Court also decried the lack of transparency in catastrophe models, which he said "can say anything they want, and then we have to pay the rate." He also criticized Lara's proposal to allow insurers to hike rates in exchange for a purported commitment to cover more properties in wildfire areas.
Lara said last year that "insurance companies will write no less than 85% of their statewide market share in wildfire distressed areas,"
However, Court cautioned that Lara is assuming "that the companies are actually going to increase their footprint in wildfire areas."
"When you look at the details... there are these big loopholes," he said. "Insurance companies have to commit to 85% [wildfire area saturation] within two years—or they can do 5% more than they're doing now.

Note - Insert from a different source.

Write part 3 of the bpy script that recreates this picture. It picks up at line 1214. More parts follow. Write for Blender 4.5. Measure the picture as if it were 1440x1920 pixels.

So if they're at 0%, they can go to 5%. This is complete bullshit."
As coverage becomes more difficult to obtain, hundreds of thousands of California homeowners have turned to the state's FAIR Plan, an insurer of last resort, which has more than doubled the number of policies issued since 2020.
"If the FAIR Plan is the only thing you can do, take that," DeLong said. "In the meantime, you can reach out to the Department of Insurance and let them know that you want them to protect consumers and reject excessive rate increases."
"You can also try mitigation measures to reduce risk, like clearing brush around your home, improving your roof so it's a Class A roof, which means it's very difficult to catch on fire, you can take measures to prevent embers from starting fires on your property," he added. "The problem is that all of that costs money, and not everyone may be able to afford that… California has recently started some proposals to provide grants to consumers to undertake these measures, and these should be expanded even more."
"There is some good news," DeLong said. "The California Department of Insurance is working on a public catastrophe model, one that would have opportunities for input from consumers, that would be based on data that's fair and open."
"However, that's going to take at least a couple of years to get off the ground," he added.
Court concurred. "We're a long way away from that, and it's not even going to be something that companies have to use, it's something that would be supplemental," he said of the public model. "I think it's giving lip service, but I think it's the right direction. It just needs to be much more aggressive."